**INFORMATION PROVIDED**.
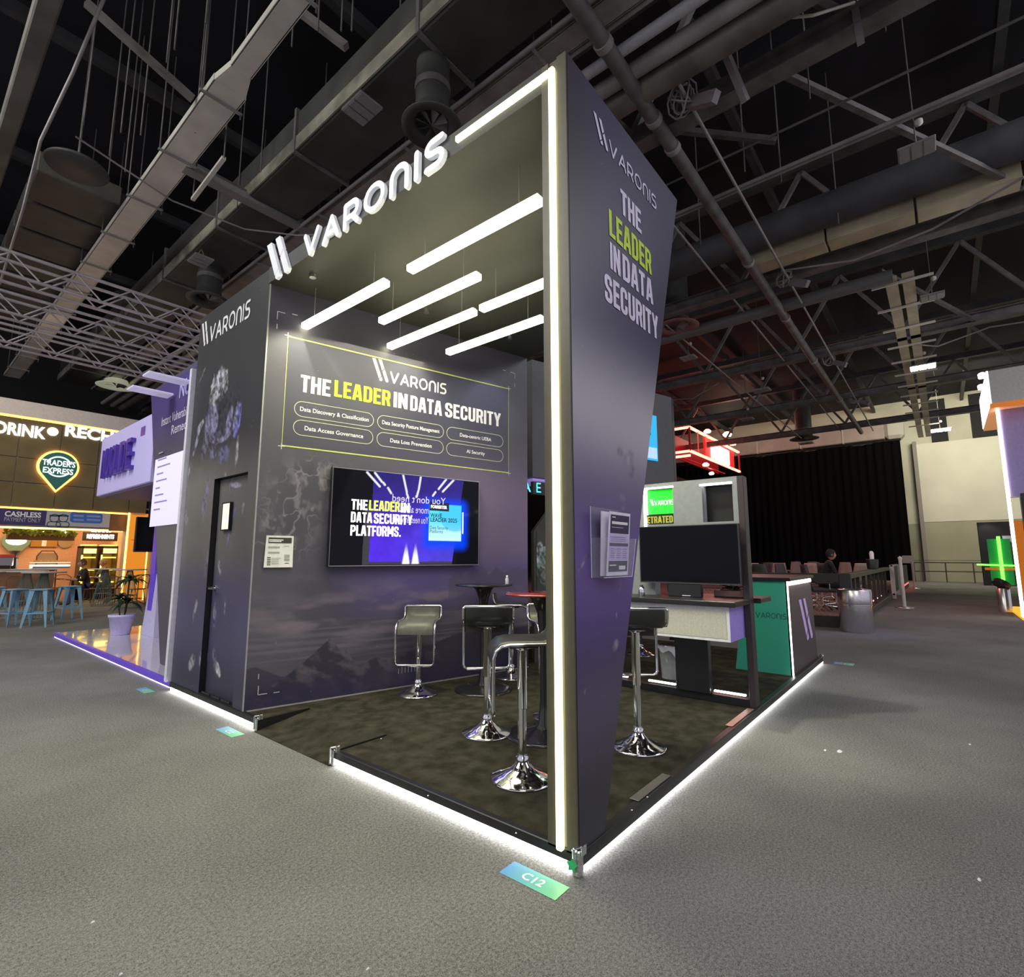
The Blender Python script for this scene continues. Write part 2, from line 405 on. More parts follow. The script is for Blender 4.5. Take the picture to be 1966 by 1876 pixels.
for k in range(10):
    r=.028 if k%2==0 else .016; a=math.radians(36*k+20); pts.append((-.052,-.005+r*math.cos(a),.055+r*math.sin(a)))
star.prism(pts,(.01,0,0)).build('knob',mat('green_plastic',(.03,.45,.13),.35),plat,label='green star-shaped knob')
# metal plates on the right edge and worn strip
for (xa,xb,c) in ((.62,1.05,'a'),(2.25,2.85,'b')):
    MB().bbox((xa,.0,PZ+.0125),(xb,.055,PZ+.018),.002).build('edge_plate',mat('plate_'+c,(.16,.155,.14) if c=='a' else (.42,.25,.2),.35,metal=.3),plat,label='bare metal plate' if c=='a' else 'pinkish reflective plate')

# ---- storage tower with door ------------------------------------------------
WU=Vector((.97139,-.2375,0)).normalized(); W0=Vector((0,3.38,0))
HT=4.16; TYE=5.08
tower=thing('storage_tower','tall black corner tower of the booth printed with an astronaut, door in it','booth tower',(0,4.2,PZ))
vTOW=vmat('print_tower',.42); vWALL=vmat('print_wall',.4)
Pt=Plane((-.0,0,0),(0,-1,0),(0,0,1),(-1,0,0))      # faces -X ; right = -Y
DY0,DY1,DZ0,DZ1=3.575,4.335,PZ+.02,2.2
def blobs_pl(pl,U,V,C,L):
    for (px,py,rx,ry,ang,col,al,soft) in L:
        cu,cv=pl.uv((px,py)); au,_=pl.uv((px+1,py)); _,bv=pl.uv((px,py-1)); su=abs(au-cu); sv=abs(bv-cv)
        dx=(U-cu)/su; dy=-(V-cv)/sv; a=math.radians(ang); X=dx*math.cos(a)+dy*math.sin(a); Y=-dx*math.sin(a)+dy*math.cos(a)
        q=np.sqrt((X/rx)**2+(Y/ry)**2); tx=np.clip((fbm(U*26+V*9,V*22,4,77)-.2)*2.3,.12,1.4); cc=np.clip(np.array(col)*tx[...,None],0,1); t_=np.clip(al*(1-sstep(1-soft,1+soft*.3,q*(.8+.5*fbm(U*16,V*16,3,78)))),0,1)[...,None]; C=C*(1-t_)+cc*t_
    return C
LV=(.34,.33,.55); LG=(.5,.5,.56); DK=(.03,.03,.045)
AST=[(425,800,38,70,0,(.05,.05,.07),.7,.4),(404,800,9,50,8,(.30,.29,.48),.7,.4),(398,850,10,44,18,(.2,.2,.3),.6,.5),
 (420,745,17,36,6,LG,.95,.1),(422,730,14,24,6,(.62,.62,.75),.8,.3),(425,775,12,22,0,DK,.9,.3),
 (412,748,5,8,20,DK,.7,.4),(427,752,4,9,-20,DK,.7,.4),(433,742,3,7,10,(.1,.1,.16),.7,.4),
 (412,808,7,30,-6,LV,.8,.3),(440,808,6,30,6,LV,.8,.3),(424,838,20,14,0,(.33,.32,.52),.9,.25),(424,832,11,10,0,DK,.8,.3),
 (455,805,7,33,4,(.22,.22,.62),.95,.15),(452,800,3,30,4,(.5,.5,.7),.8,.3),(384,820,5,14,20,LG,.8,.3),(377,850,3,28,10,(.4,.4,.55),.8,.4),
 (455,868,3,30,0,LG,.8,.4),(430,872,12,20,0,(.2,.2,.42),.7,.5),(408,870,8,18,-12,(.24,.24,.42),.6,.5),
 (442,930,12,6,10,(.5,.5,.7),.7,.4),(432,925,3,20,0,(.4,.4,.55),.6,.5),(362,915,4,30,8,(.45,.45,.42),.6,.5),
 (394,960,6,50,4,(.3,.3,.5),.5,.5),(358,990,4,22,-6,(.4,.4,.4),.5,.5),(432,1010,3,50,8,(.22,.22,.5),.6,.4),
 (455,975,3,14,0,(.4,.4,.45),.5,.5),(410,1090,3,16,-10,(.55,.55,.6),.7,.4),(400,1060,4,60,4,(.25,.25,.32),.4,.6),
 (375,1170,3,30,6,(.5,.5,.5),.6,.5),(400,1180,4,26,0,(.3,.3,.42),.6,.5),(420,1165,2,20,0,(.5,.5,.5),.5,.5),
 (368,1272,6,18,10,(.5,.5,.56),.7,.4),(385,1262,3,20,0,(.4,.4,.5),.6,.4),(406,1288,5,16,-14,(.75,.75,.82),.9,.3),(400,1270,4,30,-8,(.3,.3,.4),.6,.5),
 (392,712,2,8,20,(.4,.4,.38),.8,.4),(388,722,1.6,12,24,(.35,.35,.33),.6,.4)]
def tower_print(U,V):
    n=fbm(U*1.7+9,V*1.3,5,3); C=np.zeros(U.shape+(3,))+np.array((.036,.036,.04))
    C=mixc(C,(.21,.20,.18),sstep(2.7,2.1,V)*(.7+.5*n)*sstep(.6,1.6,V)*(.55+.45*sstep(-3.6,-5.0,U))); C=mixc(C,(.085,.078,.15),sstep(1.6,.9,V)); C=mixc(C,(.05,.047,.08),sstep(.7,.2,V))  # beige middle: print with lit gloss painted in, stronger to the left
    C=C*(.85+.3*n[...,None]); st=(vnoise(U*60,V*60,11)>.985)*.12; C=C+st[...,None]
    return blobs_pl(Pt,U,V,C*.95,AST)
# plane coordinate u = -Y
def tower_panel(name,y0,y1,z0,z1,x=0.0,nu=60,nv=90,clip=None):
    p=Plane((x,0,0),(0,-1,0),(0,0,1),(-1,0,0)); return printed(name,p,-y1,-y0,z0,z1,nu,nv,tower_print,vTOW,tower,clip=clip)
tower_panel('printed_panel',DY1,TYE,PZ,HT,nu=90,nv=360)
tower_panel('printed_panel',3.38,DY0,PZ,HT,nu=24,nv=360)
tower_panel('printed_panel',DY0,DY1,DZ1,HT,nu=90,nv=200)
b=MB(); b.box((.004,DY1,PZ),(.1,TYE,HT)); b.box((.004,3.38,PZ),(.1,DY0,HT)); b.box((.004,DY0,DZ1),(.1,DY1,HT)); b.box((.1,3.52,PZ),(1.6,TYE,HT)); b.box((-.002,DY0,PZ-.0),(.1,DY1,DZ0)); b.build('tower_core',BLK,tower)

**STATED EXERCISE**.
Repeat the listing above up to and including the line with "else 'pinkish reflective plate')", starting from its first line. Drop any pictures.

**RESULT**.
The Blender Python script for this scene continues. Write part 2, from line 405 on. More parts follow. The script is for Blender 4.5. Take the picture to be 1966 by 1876 pixels.
for k in range(10):
    r=.028 if k%2==0 else .016; a=math.radians(36*k+20); pts.append((-.052,-.005+r*math.cos(a),.055+r*math.sin(a)))
star.prism(pts,(.01,0,0)).build('knob',mat('green_plastic',(.03,.45,.13),.35),plat,label='green star-shaped knob')
# metal plates on the right edge and worn strip
for (xa,xb,c) in ((.62,1.05,'a'),(2.25,2.85,'b')):
    MB().bbox((xa,.0,PZ+.0125),(xb,.055,PZ+.018),.002).build('edge_plate',mat('plate_'+c,(.16,.155,.14) if c=='a' else (.42,.25,.2),.35,metal=.3),plat,label='bare metal plate' if c=='a' else 'pinkish reflective plate')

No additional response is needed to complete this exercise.